> Short task
Retype the data that follows line by line, exactly, and leave its pictures out.

> Raw data
»»

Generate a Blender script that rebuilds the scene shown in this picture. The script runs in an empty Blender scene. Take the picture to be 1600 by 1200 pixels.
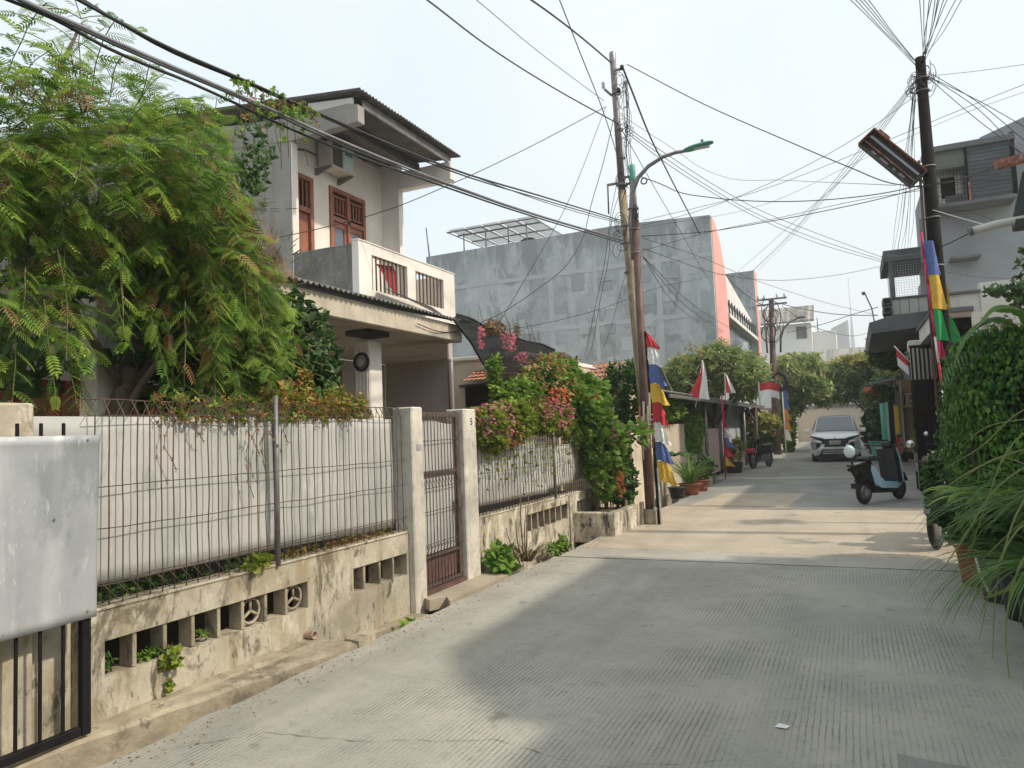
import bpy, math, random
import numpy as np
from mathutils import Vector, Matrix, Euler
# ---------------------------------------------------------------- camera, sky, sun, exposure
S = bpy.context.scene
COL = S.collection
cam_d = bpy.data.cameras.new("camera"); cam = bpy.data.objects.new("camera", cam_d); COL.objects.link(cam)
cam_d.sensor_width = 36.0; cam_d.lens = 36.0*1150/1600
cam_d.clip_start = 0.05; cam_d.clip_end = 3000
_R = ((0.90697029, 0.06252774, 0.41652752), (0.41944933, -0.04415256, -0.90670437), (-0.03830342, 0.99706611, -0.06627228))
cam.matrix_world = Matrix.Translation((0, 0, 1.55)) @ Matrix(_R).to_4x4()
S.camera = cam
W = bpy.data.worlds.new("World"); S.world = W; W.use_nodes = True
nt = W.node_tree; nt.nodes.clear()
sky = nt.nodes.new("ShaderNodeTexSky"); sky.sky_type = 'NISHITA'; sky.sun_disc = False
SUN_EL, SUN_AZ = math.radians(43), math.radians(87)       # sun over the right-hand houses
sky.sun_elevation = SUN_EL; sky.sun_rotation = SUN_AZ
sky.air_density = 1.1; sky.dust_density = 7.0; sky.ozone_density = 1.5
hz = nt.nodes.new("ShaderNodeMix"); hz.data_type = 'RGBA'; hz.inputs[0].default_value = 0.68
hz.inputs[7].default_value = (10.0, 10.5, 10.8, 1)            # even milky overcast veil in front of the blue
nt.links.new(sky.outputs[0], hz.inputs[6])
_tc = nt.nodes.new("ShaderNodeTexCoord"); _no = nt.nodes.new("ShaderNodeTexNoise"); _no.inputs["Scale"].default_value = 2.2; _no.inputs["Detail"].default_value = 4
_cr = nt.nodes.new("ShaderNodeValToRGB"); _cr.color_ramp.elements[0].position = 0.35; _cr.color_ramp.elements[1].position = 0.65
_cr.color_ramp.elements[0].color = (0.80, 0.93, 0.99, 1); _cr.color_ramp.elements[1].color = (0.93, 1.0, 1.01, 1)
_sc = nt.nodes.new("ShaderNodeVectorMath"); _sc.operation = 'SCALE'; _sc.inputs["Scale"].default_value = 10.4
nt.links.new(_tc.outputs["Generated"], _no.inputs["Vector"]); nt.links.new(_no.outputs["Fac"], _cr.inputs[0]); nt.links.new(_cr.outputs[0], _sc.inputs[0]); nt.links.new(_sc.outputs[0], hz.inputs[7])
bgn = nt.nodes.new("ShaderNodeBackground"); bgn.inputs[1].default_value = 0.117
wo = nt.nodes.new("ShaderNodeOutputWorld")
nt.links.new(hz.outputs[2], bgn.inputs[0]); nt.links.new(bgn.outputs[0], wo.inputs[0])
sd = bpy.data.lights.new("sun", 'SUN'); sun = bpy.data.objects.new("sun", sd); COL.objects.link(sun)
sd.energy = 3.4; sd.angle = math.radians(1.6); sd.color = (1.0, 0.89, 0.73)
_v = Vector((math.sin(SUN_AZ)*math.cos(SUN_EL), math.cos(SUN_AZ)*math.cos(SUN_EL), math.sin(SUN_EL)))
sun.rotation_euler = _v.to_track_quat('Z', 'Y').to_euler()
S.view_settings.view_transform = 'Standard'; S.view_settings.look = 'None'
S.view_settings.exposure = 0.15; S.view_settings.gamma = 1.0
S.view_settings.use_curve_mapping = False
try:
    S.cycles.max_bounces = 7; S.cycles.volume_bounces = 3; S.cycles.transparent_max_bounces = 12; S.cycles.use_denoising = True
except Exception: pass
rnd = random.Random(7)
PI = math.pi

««

> Correct output
Generate a Blender script that rebuilds the scene shown in this picture. The script runs in an empty Blender scene. Take the picture to be 1600 by 1200 pixels.
import bpy, math, random
import numpy as np
from mathutils import Vector, Matrix, Euler
# ---------------------------------------------------------------- camera, sky, sun, exposure
S = bpy.context.scene
COL = S.collection
cam_d = bpy.data.cameras.new("camera"); cam = bpy.data.objects.new("camera", cam_d); COL.objects.link(cam)
cam_d.sensor_width = 36.0; cam_d.lens = 36.0*1150/1600
cam_d.clip_start = 0.05; cam_d.clip_end = 3000
_R = ((0.90697029, 0.06252774, 0.41652752), (0.41944933, -0.04415256, -0.90670437), (-0.03830342, 0.99706611, -0.06627228))
cam.matrix_world = Matrix.Translation((0, 0, 1.55)) @ Matrix(_R).to_4x4()
S.camera = cam
W = bpy.data.worlds.new("World"); S.world = W; W.use_nodes = True
nt = W.node_tree; nt.nodes.clear()
sky = nt.nodes.new("ShaderNodeTexSky"); sky.sky_type = 'NISHITA'; sky.sun_disc = False
SUN_EL, SUN_AZ = math.radians(43), math.radians(87)       # sun over the right-hand houses
sky.sun_elevation = SUN_EL; sky.sun_rotation = SUN_AZ
sky.air_density = 1.1; sky.dust_density = 7.0; sky.ozone_density = 1.5
hz = nt.nodes.new("ShaderNodeMix"); hz.data_type = 'RGBA'; hz.inputs[0].default_value = 0.68
hz.inputs[7].default_value = (10.0, 10.5, 10.8, 1)            # even milky overcast veil in front of the blue
nt.links.new(sky.outputs[0], hz.inputs[6])
_tc = nt.nodes.new("ShaderNodeTexCoord"); _no = nt.nodes.new("ShaderNodeTexNoise"); _no.inputs["Scale"].default_value = 2.2; _no.inputs["Detail"].default_value = 4
_cr = nt.nodes.new("ShaderNodeValToRGB"); _cr.color_ramp.elements[0].position = 0.35; _cr.color_ramp.elements[1].position = 0.65
_cr.color_ramp.elements[0].color = (0.80, 0.93, 0.99, 1); _cr.color_ramp.elements[1].color = (0.93, 1.0, 1.01, 1)
_sc = nt.nodes.new("ShaderNodeVectorMath"); _sc.operation = 'SCALE'; _sc.inputs["Scale"].default_value = 10.4
nt.links.new(_tc.outputs["Generated"], _no.inputs["Vector"]); nt.links.new(_no.outputs["Fac"], _cr.inputs[0]); nt.links.new(_cr.outputs[0], _sc.inputs[0]); nt.links.new(_sc.outputs[0], hz.inputs[7])
bgn = nt.nodes.new("ShaderNodeBackground"); bgn.inputs[1].default_value = 0.117
wo = nt.nodes.new("ShaderNodeOutputWorld")
nt.links.new(hz.outputs[2], bgn.inputs[0]); nt.links.new(bgn.outputs[0], wo.inputs[0])
sd = bpy.data.lights.new("sun", 'SUN'); sun = bpy.data.objects.new("sun", sd); COL.objects.link(sun)
sd.energy = 3.4; sd.angle = math.radians(1.6); sd.color = (1.0, 0.89, 0.73)
_v = Vector((math.sin(SUN_AZ)*math.cos(SUN_EL), math.cos(SUN_AZ)*math.cos(SUN_EL), math.sin(SUN_EL)))
sun.rotation_euler = _v.to_track_quat('Z', 'Y').to_euler()
S.view_settings.view_transform = 'Standard'; S.view_settings.look = 'None'
S.view_settings.exposure = 0.15; S.view_settings.gamma = 1.0
S.view_settings.use_curve_mapping = False
try:
    S.cycles.max_bounces = 7; S.cycles.volume_bounces = 3; S.cycles.transparent_max_bounces = 12; S.cycles.use_denoising = True
except Exception: pass
rnd = random.Random(7)
PI = math.pi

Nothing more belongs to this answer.